PMQ’s — a sign of things to come?

After seeing Corbyn rise from rank outsider to front-runner, then winner of the Labour leadership contest, one thing that cannot be in question is his sincerity and conviction in his beliefs. He has already been attacked personally by most sections of the media, and has had his historical political beliefs cherry-picked to fit in with an overtly anti-Corbyn agenda. He is not your archetypal politician for a number of reasons, but what sets him apart from the majority of the others is that he answers questions when put to him. This will sadly get him into hot water in the future but this honesty and openness is a delight to behold.

With this sincerity on full display Corbyn is hoping to offer “straight talking, honest politics” and his first opportunity came at Prime Minister’s Questions last week. He posed questions to the PM that were sent in by ordinary people that he had canvassed via email. He had over 40,000 questions to choose from and the openness this approach fostered was a breath of fresh air, bringing the people into the House of Commons. Cameron stuck to his usual approach, delivering scripted answers, showing that he is out of touch with the day-to-day lives of ordinary people. His constant desire to discredit Labour on the economy and promote ideologically loaded responses was most obvious when he managed to talk about the economy, more specifically Labour’s economic credentials, despite being asked about a lack of access to mental health support.

The economy is, of course, an important element of our lives and prosperity. However, despite what the tories will continue to tell us (regardless of the question asked as the above highlights), it is not everything. In reality, the economy is, for the majority of us, some ethereal abstract entity that we know very very little about, and The Conservatives thrive on that. They are experts at delivering empty soundbites that bring any question asked back to the topic they want to propagate; “long-term economic plan” anyone? These scripted rehearsed, robotic, meaningless phrases helped them win the last election and led to visceral opinions and fears. What they also did was deflect any engagement with the policy. “Do you agree in us cutting the welfare state to pre-1930 levels that will plunge millions into poverty and allows us to offer tax cuts to large corporations and high earners?” doesn’t quite have the same ring to it…..

We may not know about the economy but we do know about our everyday interactions and experiences with other people and the impact government policy has on us. Things like the time we wait to get a GP appointment, the care our family gets, how much money we have left at the end of the week are all a direct consequence of our esteemed colleagues in Westminster.
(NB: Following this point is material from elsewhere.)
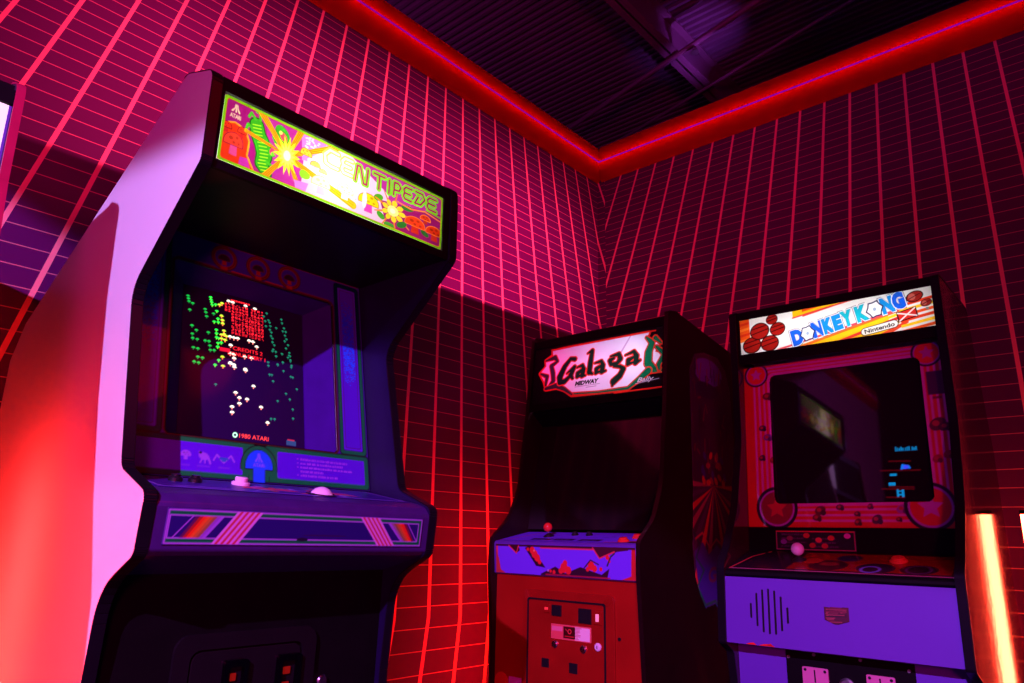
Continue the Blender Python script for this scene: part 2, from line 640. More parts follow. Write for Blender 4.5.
ORG[:] = [0, 0]
WALLTOP = 3.25
struct('wall_left', G().box(-4.5, XW + 0.12, YW, YW + 0.12, 0, WALLTOP), wall_mat('left_grid_wallpaper', 'left'))
struct('wall_right', G().box(XW, XW + 0.12, -5.5, YW, 0, WALLTOP), wall_mat('right_grid_wallpaper', 'right'))
FLOORM = mat('dark_carpet', (0.02, 0.012, 0.03), 0.95, vary=0.6, scale=120, bump=0.4)
struct('floor', G().box(-4.5, XW + 0.12, -5.5, YW + 0.12, -0.1, 0), FLOORM)
struct('baseboard_left', G().box(-4.5, XW - 0.012, YW - 0.012, YW, 0, 0.10), BLK)
struct('baseboard_right', G().box(XW - 0.012, XW, -5.5, YW - 0.012, 0, 0.10), BLK)

# corrugated roof deck, ribs running along the right wall's direction
CZ = 4.2
DECK = mat('dark_steel_deck', (0.10, 0.06, 0.11), 0.6, 0.0, spec=0.3, vary=0.3, scale=4)
g = G()
prof = []
x = -5.0
while x < 8.0:
    prof += [(x, CZ), (x + 0.022, CZ), (x + 0.030, CZ + 0.026), (x + 0.046, CZ + 0.026)]
    x += 0.055
bot = [[g.bm.verts.new((px_, y_, pz_)) for px_, pz_ in prof] for y_ in (-6.0, 6.0)]
for i in range(len(prof) - 1):
    g.bm.faces.new((bot[0][i], bot[0][i + 1], bot[1][i + 1], bot[1][i]))
top = [[g.bm.verts.new((px_, y_, CZ + 0.06)) for px_ in (-5.0, 8.0)] for y_ in (-6.0, 6.0)]
g.bm.faces.new((top[0][0], top[0][1], top[1][1], top[1][0]))
struct('ceiling', g, DECK)
BEAMM = mat('beam_steel', (0.16, 0.09, 0.15), 0.5, 0.2, vary=0.2, scale=6)
def ibeam_x(y, z0, z1, wd, name):
    g = G()
    g.box(-5, 8, y - wd / 2, y + wd / 2, z1 - 0.012, z1)
    g.box(-5, 8, y - wd / 2, y + wd / 2, z0, z0 + 0.012)
    g.box(-5, 8, y - 0.005, y + 0.005, z0, z1)
    return struct(name, g, BEAMM)
ibeam_x(0.12, 3.97, CZ, 0.10, 'roof_beam')
ibeam_x(1.75, 3.97, CZ, 0.10, 'roof_beam')
ibeam_x(-1.7, 3.97, CZ, 0.10, 'roof_beam')
def pipe(name, pts, r, label, group=None):
    return tag(G().tube(pts, r).build(name, BEAMM, smooth=True), label, 'pipe', group)
pipe('sprinkler_pipe', [(2.38, -3.0, 3.95), (3.79, 3.0, 3.95)], 0.018, 'thin ceiling pipe crossing the bright patch of roof deck')
pipe('conduit_pipe', [(4.02, 2.2, 3.95), (2.82, -3.0, 3.95)], 0.012, 'thin ceiling conduit running nearer the right wall top')
g = G().lathe((3.074, -0.055, 3.928), (0, 0, -1), [(0.010, 0), (0.010, 0.022), (0.005, 0.026), (0.005, 0.036), (0.026, 0.038), (0.026, 0.040)])
tag(g.build('sprinkler', STEEL, smooth=False), 'small sprinkler under the ceiling pipe beside the bright patch', 'sprinkler')

# neon strips along the top of both walls: a long frosted cove, made up to spread the soft red glow, with the diodes inside and a purple bead along its front
STRIPF = mat('purple_bead', (0.10, 0.01, 0.30), 0.4, spec=0.1, emit=(0.30, 0.0, 0.34), estr=0.8)
STRIPL = glow_mat('red_strip_diodes', (1.0, 0.003, 0.003), 8.5)
def frosted_mat():
    m, nt, out = new_mat('frosted_red_acrylic')
    t = nt.nodes.new('ShaderNodeBsdfTranslucent'); t.inputs['Color'].default_value = (0.85, 0.03, 0.03, 1)
    d = nt.nodes.new('ShaderNodeBsdfPrincipled'); d.inputs['Base Color'].default_value = (0.30, 0.01, 0.02, 1); d.inputs['Roughness'].default_value = 0.6; d.inputs['Specular IOR Level'].default_value = 0.1
    mx = nt.nodes.new('ShaderNodeMixShader'); mx.inputs[0].default_value = 0.75
    nt.links.new(d.outputs[0], mx.inputs[1]); nt.links.new(t.outputs[0], mx.inputs[2]); nt.links.new(mx.outputs[0], out.inputs[0])
    return m
FROST = frosted_mat()
STRIPZ, SHH, SDEP = 3.146, 0.116, 0.034
def neon_strip(p0, p1, wall_n, label):
    t = thing('neon_strip', p0, 0, label, 'light strip', 'neon strips along the top of the walls')
    d = Vector(p1) - Vector(p0)
    n = Vector(wall_n)
    up = Vector((0, 0, 1))
    g = G()
    prev = None
    for k in range(25):
        q = math.pi * (k / 24 - 0.5)
        o = n * (SDEP * math.cos(q)) + up * (SHH * math.sin(q))
        cur = (g.bm.verts.new(o), g.bm.verts.new(o + d))
        if prev: g.bm.faces.new((prev[0], prev[1], cur[1], cur[0]))
        prev = cur
    g.build('glow_diffuser', FROST, t, smooth=True)
    def bar(name, m, n0, n1, hh):
        g = G()
        r = lambda k: [k + n * n0 - up * hh, k + n * n1 - up * hh, k + n * n1 + up * hh, k + n * n0 + up * hh]
        g.poly_prism(r(Vector((0, 0, 0))), r(d))
        return g.build(name, m, t)
    bar('bead', STRIPF, SDEP - .001, SDEP + .004, 0.0035)
    bar('diode_tape', STRIPL, 0.001, 0.004, 0.003)
neon_strip((-4.4, YW - .004, STRIPZ), (XW - .004, YW - .004, STRIPZ), (0, -1, 0), 'thin glowing red neon strip along the top of the left wall')
neon_strip((XW - .004, YW - .034, STRIPZ), (XW - .004, -5.4, STRIPZ), (-1, 0, 0), 'thin glowing red neon strip along the top of the right wall')

# red light tubes standing on the floor by the walls
TUBEM = glow_mat('red_tube_glow', (1.0, 0.015, 0.020), 115)
TUBEW = [glow_mat('weaker_red_tube_glow', (1.0, 0.055, 0.024), 56), glow_mat('red_tube_glow_corner', (1.0, 0.012, 0.008), 60)]
def make_tube():
    t = thing('light_tube', (0, 0, 0), 0, '', 'light tube', 'red light tubes standing by the walls')
    g = G().lathe((0, 0, 0), (0, 0, 1), [(0.06, 0), (0.06, 0.012), (0.022, 0.02), (0.022, 0.05)])
    g.build('base', BLK, t, smooth=False)
    G().cyl((0, 0, 0.05), (0, 0, 1), 0.016, 1.040).build('tube', TUBEM, t, smooth=True)
    G().cyl((0, 0, 1.090), (0, 0, 1), 0.0175, 0.012).build('end_cap', BLK, t, smooth=False)
    return t
tube0 = make_tube()
def dup(root):
    r = root.copy(); COL.objects.link(r)
    for ch in list(root.children):
        c = ch.copy(); COL.objects.link(c); c.parent = r
        for gch in ch.children:
            d = gch.copy(); COL.objects.link(d); d.parent = c
    return r
tube0.location = (2.185, -1.475, 0)
tube0['label'] = 'glowing red light tube standing right of the white-signed cabinet'
t1 = dup(tube0); t1.location = (-0.165, -0.03, 0)
t1['label'] = 'glowing red light tube in the gap left of the tall pale-sided cabinet'
t2 = dup(tube0); t2.location = (1.82, 0.19, 0)
for root, m in ((tube0, TUBEW[0]), (t2, TUBEW[1])):
    for ch in root.children:
        if ch.name.startswith('tube'):
            ch.material_slots[0].link = 'OBJECT'; ch.material_slots[0].material = m
t2['label'] = 'glowing red light tube behind the middle cabinet in the corner'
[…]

We also have awareness of people who may not be in our immediate social sphere, but they still need to be relevant and in our conscience if we are to progress as a country and a society. Jeremy Corbyn’s “People’s” PMQs brought real-life examples of people affected by Tory policy to the forefront of the debate, above the rhetoric. If Corbyn keeps this tactic up not only in PMQs but in general conversations then Cameron and The Tories will then have to do something they aren’t comfortable with: engage in debate. Maybe then they will be forced to move away from the ‘straight-bat’ pre-prepared answers they are used to offering and everyone engages with their policies and questions their approach.